So anyway, it was a lot of fun and I would have missed it all for fear of being awkward! No wonder all these bond-together articles in magazines have a bulleted point, "Explore new activities with partner to enrich blah...blah".

And to that I would add, "...even if it makes you feel awkward initially. Don't underestimate the importance of being awkward."

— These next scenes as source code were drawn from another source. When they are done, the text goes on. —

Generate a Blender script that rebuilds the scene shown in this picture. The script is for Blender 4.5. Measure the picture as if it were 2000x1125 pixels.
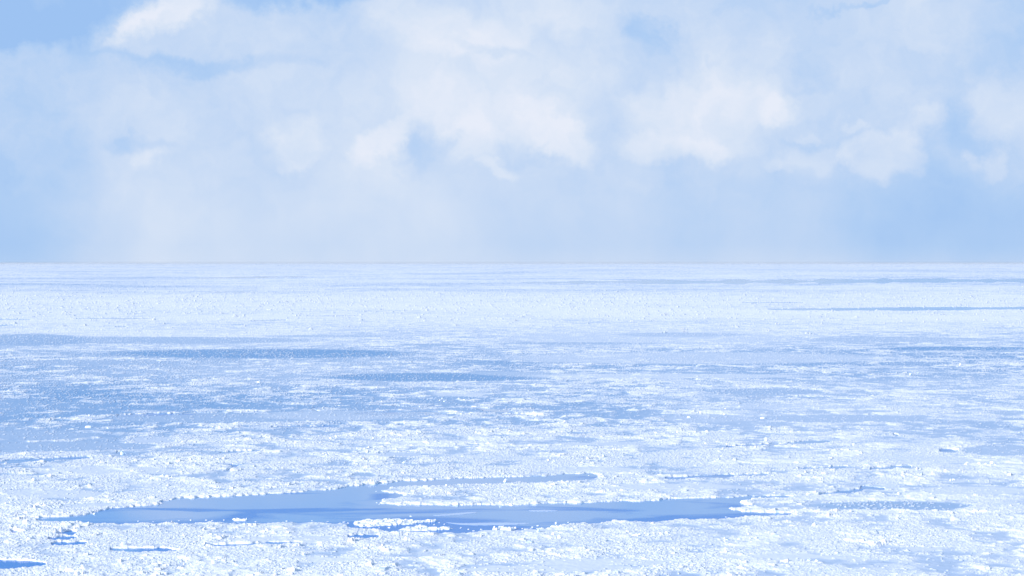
import bpy, bmesh, math, random
import numpy as np

for o in list(bpy.data.objects):
    bpy.data.objects.remove(o)
scene = bpy.context.scene
R = math.radians

# ------------------------------------------------------------------ camera
H = 30.0            # the viewer stands on a shore cliff, 30 m above the frozen sea
F = 3732.0          # focal length in pixels of a 2000 px wide picture
HOR = 513.0         # row of the horizon in that picture
cd = bpy.data.cameras.new("camera")
cam = bpy.data.objects.new("camera", cd)
scene.collection.objects.link(cam)
cam.location = (0, 0, H)
cam.rotation_euler = (R(90), 0, 0)
cd.sensor_width = 36
cd.lens = F / 2000 * 36
cd.shift_y = -(562.5 - HOR) / 2000
cd.clip_start = 1
cd.clip_end = 400000
scene.camera = cam

# ------------------------------------------------------------------ light
SUN_EL, SUN_AZ = 21.0, -128.0      # azimuth from the view direction (+Y), negative = to the left
SUN_STRENGTH = 3.0
sl = bpy.data.lights.new("sun", 'SUN')
sl.energy = SUN_STRENGTH
sl.angle = R(0.5)
sl.color = (1.0, 0.93, 0.84)
so = bpy.data.objects.new("sun", sl)
scene.collection.objects.link(so)
so.rotation_euler = (R(90 - SUN_EL), 0, R(180 - SUN_AZ))
so.location = (-60, -40, 80)
scene.view_settings.view_transform = 'Standard'
scene.view_settings.look = 'None'
scene.view_settings.exposure = 0.8
scene.view_settings.gamma = 1.0

# ------------------------------------------------------------------ sky (world)
world = bpy.data.worlds.new("World")
scene.world = world
world.use_nodes = True
nt = world.node_tree
nt.nodes.clear()
N = nt.nodes.new
L = nt.links.new
def math_node(op, a, b=None, c=None, clamp=False):
    n = N('ShaderNodeMath'); n.operation = op; n.use_clamp = clamp
    for i, v in enumerate((a, b, c)):
        if v is None: continue
        if isinstance(v, (int, float)): n.inputs[i].default_value = v
        else: L(v, n.inputs[i])
    return n.outputs[0]
def noise_node(vec, scale, detail=5, rough=0.55, lac=2.0):
    n = N('ShaderNodeTexNoise'); n.inputs['Scale'].default_value = scale
    n.inputs['Detail'].default_value = detail; n.inputs['Roughness'].default_value = rough
    n.inputs['Lacunarity'].default_value = lac
    L(vec, n.inputs['Vector'])
    return n
tc = N('ShaderNodeTexCoord')
sep = N('ShaderNodeSeparateXYZ'); L(tc.outputs['Generated'], sep.inputs[0])
U = math_node('MULTIPLY', math_node('ARCTAN2', sep.outputs[0], sep.outputs[1]), 38.1)
V = math_node('MULTIPLY', math_node('ARCSINE', sep.outputs[2]), 37.4)
comb = N('ShaderNodeCombineXYZ'); L(U, comb.inputs[0]); L(V, comb.inputs[1])
P0 = comb.outputs[0]
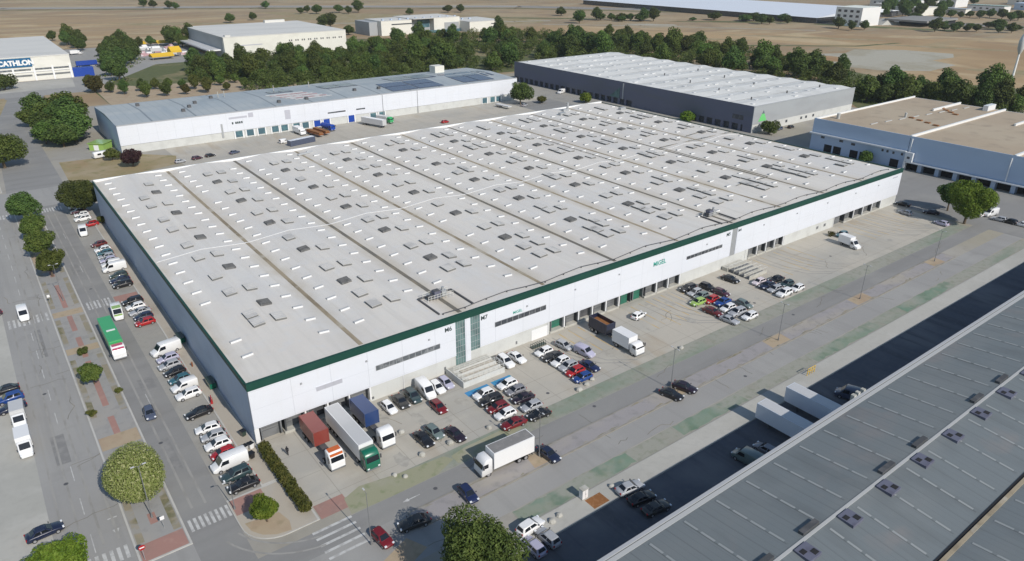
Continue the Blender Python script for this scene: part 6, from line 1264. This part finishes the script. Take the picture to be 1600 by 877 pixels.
LOT = [(37.8, 401.9), (36.5, 378.8), (43.0, 366.5), (48.2, 355.3), (58.2, 360.3), (65.9, 362.4), (73.5, 362.1), (79.6, 357.7), (84.4, 348.9), (92.9, 353.3), (100.3, 353.3), (110.3, 357.3), (56, 338), (66, 336), (76, 335), (87, 333), (98, 334), (109, 335), (121, 338), (131, 342)]
for x, y in LOT:
    c, t = FAR[rnd.randrange(7)]; s = rnd.uniform(.62, .92)
    tree('small rounded tree standing on the sandy lot behind the long white warehouse', x, y, c, t, rnd.choice(['leaf_mid', 'leaf_hedge', 'leaf_dark']), s, 'small trees of the sandy lot', name='woodland_tree')
FT = [(543.8, 527.6), (587.1, 545.9), (601.2, 535.9), (613.4, 516.9), (622, 504), (631.6, 498), (594.6, 617.6), (703.9, 403.6), (709.7, 397.4), (727.2, 386.9), (718.9, 306.9), (735, 302), (726.8, 325.6), (775.8, 250.3), (797.2, 250.6), (791.8, 238.8), (808.0, 242.8), (802.4, 231.2), (810.4, 225.4), (825.9, 199.1), (815.4, 206.6), (965.7, 319.0), (973.4, 311), (991.9, 308), (983.0, 293), (1005.3, 290.8), (997.6, 274.2), (975.0, 256), (993.9, 255.5), (358.2, 846.8), (360.0, 820.3), (343.6, 832.0), (391.8, 823.0), (393.0, 796.9), (412.0, 808.6), (337.9, 943.0), (208.5, 1064.0), (219.3, 1056.3), (231.3, 1018.3), (235.4, 1001.1), (232.8, 759.5), (263.7, 776.8), (289.9, 639.3), (300.7, 645), (284.5, 567.4), (506.7, 741.5), (520.3, 731.8), (446.0, 735.0)]
for x, y in FT:
    c, t = FAR[rnd.randrange(7)]; s = rnd.uniform(1.1, 2.0)
    tree('small dark tree scattered on the far fields by the motorway', x, y, c, t, 'leaf_dark', s, 'scattered trees by the motorway', name='field_tree', sz=s * .75)
for i in range(34):
    t_ = i / 33; x = 870 - 30 * t_ + rnd.uniform(-12, 12) if i % 2 else rnd.uniform(560, 840); y = (330 - 240 * t_) if i % 2 else 560 - (x - 560) * .72 + rnd.uniform(-14, 10)
    c, t = FAR[rnd.randrange(7)]; s = rnd.uniform(1.2, 2.4)
    tree('low dark roadside bush in the thicket along the motorway', x, y, c, t, 'leaf_dark', s, 'bushes along the motorway', name='roadside_bush', sz=s * .42)
FT2 = [(986.6, 401.3), (945.6, 368.0), (986.2, 375.8), (1084.1, 446.7), (1025.3, 373.9), (993.1, 370.9), (1106.4, 385.7), (1189.2, 404.5), (1234.9, 405.8), (1010, 352), (1030, 392), (962, 398), (1044, 418), (1128, 430), (940, 345), (920, 352), (905, 372), (890, 300)]
for x, y in FT2:
    c, t = FAR[rnd.randrange(7)]; s = rnd.uniform(1.6, 2.6)
    tree('large dark tree among the distant halls at the top right', x, y, c, t, 'leaf_dark', s, 'trees among the distant halls', name='field_tree')

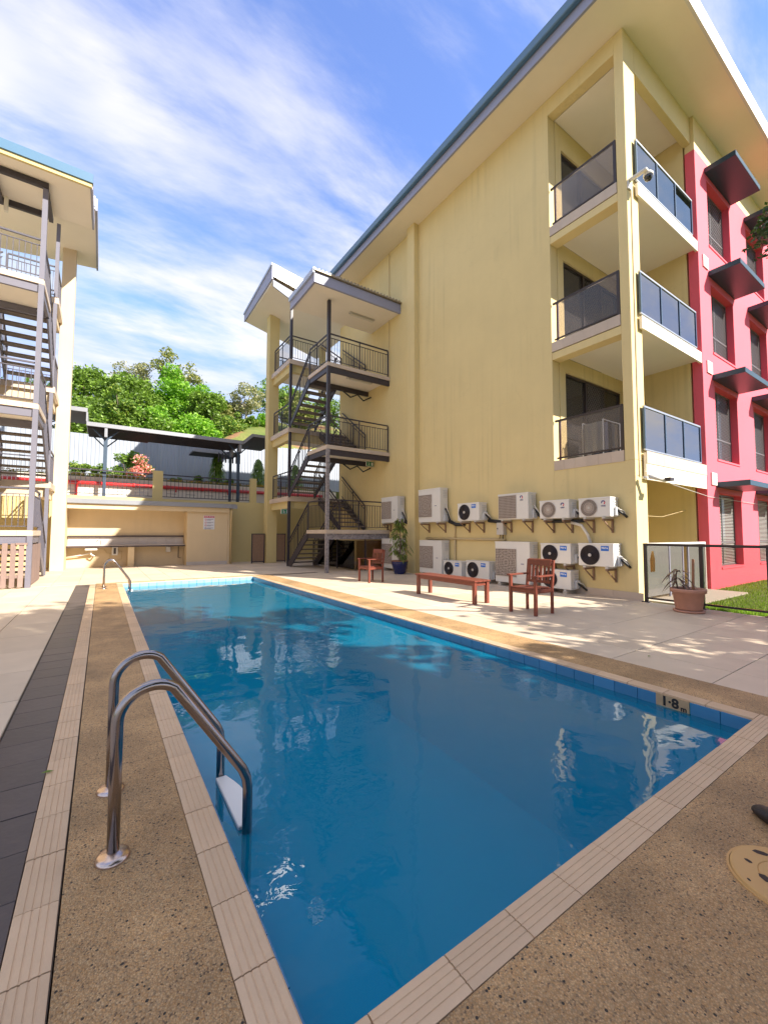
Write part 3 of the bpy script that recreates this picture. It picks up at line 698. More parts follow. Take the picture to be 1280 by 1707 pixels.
def stair_tower(fx, Y0, zl, zg, X_wall, label, steel, post_m, yellow, tread_m, zroof, zgal, far_v, cu=(-.12,.36)):
    t = thing('external_staircase', label, 'staircase', (fx(0), Y0, 0))
    bal = mesh(MB().box(-.007,.007,-.007,.007,0,1.0), 'baluster', 'rail_grey' if steel == 'lilac_steel' else steel)
    def b(name, m, *boxes, **kw):
        mb = MB()
        for u0, u1, v0, v1, z0, z1 in boxes: mb.box(fx(u0), fx(u1), Y0+v0, Y0+v1, z0, z1)
        return mb.build(name, m, t, **kw)
    W_ = 2.66; VL = 1.65; VG = 3.65
    rst = 'rail_grey' if steel == 'lilac_steel' else steel
    for i, z in enumerate(zl):
        b('landing', 'white_soffit', (0.02,W_,.02,VL,z-.12,z-.015))
        for k in range(9): b('edge_tile', 'tile_edge', (k*W_/9+.0015+.0,(k+1)*W_/9-.0015,-.012,.03,z-.135,z))
        for k in range(5): b('edge_tile', 'tile_edge', (-.012,.02,.03+k*(VL-.03)/5+.0015,.03+(k+1)*(VL-.03)/5-.0015,z-.135,z))
        b('beam', steel if i else 'worn_steel' if steel == 'dark_steel' else steel, (.02,W_,.03,.10,z-.34,z-.137))
        b('beam', steel, (.02,.09,.102,VL,z-.32,z-.137)); b('beam', steel, (.02,W_,VL-.08,VL-.001,z-.32,z-.137))
        rail_run(t, (fx(.05),Y0+.05,z), (fx(W_-.06),Y0+.05,z), rst, bal=bal)
        rail_run(t, (fx(.05),Y0+.05,z), (fx(.05),Y0+VL,z), rst, ends=(0,1), bal=bal)
        # flights
        zlow = 0.0 if i == 0 else zg[i-1]
        zup = zg[i] if i < len(zg) else None
        for (ua, ub, zs, ze, vs, ve) in ((.06,1.20,zlow,z,VG,VL), (1.42,2.56,z,zup,VL,VG)):
            if ze is None: continue
            nr = 8; rise = (ze-zs)/nr; run = (ve-vs)/nr
            for k in range(nr-1):
                va = vs+run*k; vb = vs+run*(k+1)+(.03 if run > 0 else -.03); zt = zs+rise*(k+1)
                tr_ = b('tread', 'dark_tread', (ua+.03,ub-.03,min(va,vb),max(va,vb),zt-.05,zt-.012))
                B('tread_tile', tread_m, tr_, (min(fx(ua+.04),fx(ub-.04)),max(fx(ua+.04),fx(ub-.04)),Y0+min(va,vb)+.004,Y0+max(va,vb)-.004,zt-.011,zt))
            for uu in (ua, ub):
                st = MB()
                x0_, x1_ = sorted((fx(uu-.022), fx(uu+.022)))
                e = -1 if run > 0 else 1
                st.prism([(Y0+vs, zs-.06), (Y0+vs+(.0), zs+rise*.75), (Y0+ve, ze+.0), (Y0+ve, ze-.30)] if zs > 0.01 else
                         [(Y0+vs-e*.0, zs+.0), (Y0+vs, zs+rise*.75), (Y0+ve, ze+.0), (Y0+ve, ze-.30), (Y0+vs-.32*(1 if run < 0 else -1), zs)], 'x', x0_, x1_)
                st.build('stringer', steel, t)
                rail_run(t, (fx(uu),Y0+vs,zs+.02), (fx(uu),Y0+ve,ze+.02), rst, name='stair_railing', ends=(1,0), gap=.14, h=1.0, bal=bal)
    for i, z in enumerate(zg):
        b('gallery_slab', 'white_soffit', (.0,6.0,VG+.02,far_v,z-.18,z-.015))
        b('gallery_beam', yellow, (.08,.30,VG+.10,far_v-.05,z-.50,z-.182), (.31,6.0,VG+.10,VG+.32,z-.50,z-.182))
        for k in range(9): b('edge_tile', 'tile_edge', (k*W_/9+.0015,(k+1)*W_/9-.0015,VG-.012,VG+.02,z-.20,z))
        for k in range(8): b('edge_tile', 'tile_edge', (-.014,-.001,VG+.02+k*(far_v-VG-.02)/8+.0015,VG+.02+(k+1)*(far_v-VG-.02)/8-.0015,z-.20,z))
        rail_run(t, (fx(.05),Y0+VG+.05,z), (fx(.05),Y0+far_v-.55,z), rst, bal=bal)
        rail_run(t, (fx(.05),Y0+far_v-.05,z), (fx(2.9),Y0+far_v-.05,z), rst, bal=bal)
        if i == 2: rail_run(t, (fx(.05),Y0+VG+.05,z), (fx(1.3),Y0+VG+.05,z), rst, ends=(0,1), bal=bal)
        if i == 2: b('wall_panel', yellow, (2.70,2.98,far_v+.1,far_v+.40,z-.2,z+2.4))
    b('post', 'worn_steel' if steel == 'dark_steel' else steel, (-.01,.10,-.01,.10,0,zl[0]-.14))
    prev = zl[0]+.001
    for z in list(zl[1:])+[zroof]:
        b('post', 'worn_steel' if (steel == 'dark_steel' and z == zl[1]) else steel, (-.01,.10,-.018,.09,prev,z-.14 if z != zroof else z)); prev = z+.001
    prev = 0
    for z in list(zg)+[zgal-.25]:
        b('post', steel, (.02,.12,VG-.01-.02,VG+.075,prev,z-.21 if z != zgal-.25 else z)); prev = z+.001
    b('column', yellow, (cu[0],cu[1],far_v-.25,far_v+.2,0,zgal-.02), bevel=.01)
    return t, b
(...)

Of course, it doesn't always apply to all new experiences, the other day, I went to a yoga class where I was kind of a mis-fit, there were all these older, well-built (big?) women and a few of them gave me distinctly unpleasant stares, not the "How could you walk in 6.8 minutes late, little girl?" kind of look but the "There is something I really don't like about you, so I am going to stare and make it awkward for you" kind of glare. As the instructor went, "relaaaaaaaax", I tried to ignore unpleasant-stare-glare without much success and ended up not experiencing perfect yoga-calm for the first fifteen minutes of class. Plus I had to use the rest room and I was scared the woman would tsk-tsk if I cut through the class to the rest room!

Those kind of awkward situations are just that...awkward. Not sure if I picked up anything important from all that awkwardness :p

5 comments:

Unknown said...

I'm awkwardly confused... :P

IBH said...

i so get this :) been there felt it and come back :)

Anonymous said...

Zauk has said:

"Ai Zauk, taqaluuf main hain taqleef sarasar / Aaraam say woh hain jo taqaluuf nahin kartey"

The flavour would be lost in translation and that would be - well, awkward :D!

RS said...

r~p - :p

ibh - :)

e - Nice. Although had to ask k to translate for me :)

Jen Kumar said...

Thanks for sharing this story. You are so open and honest. I know almost everyone is guilty of this, but is not so open to admit it.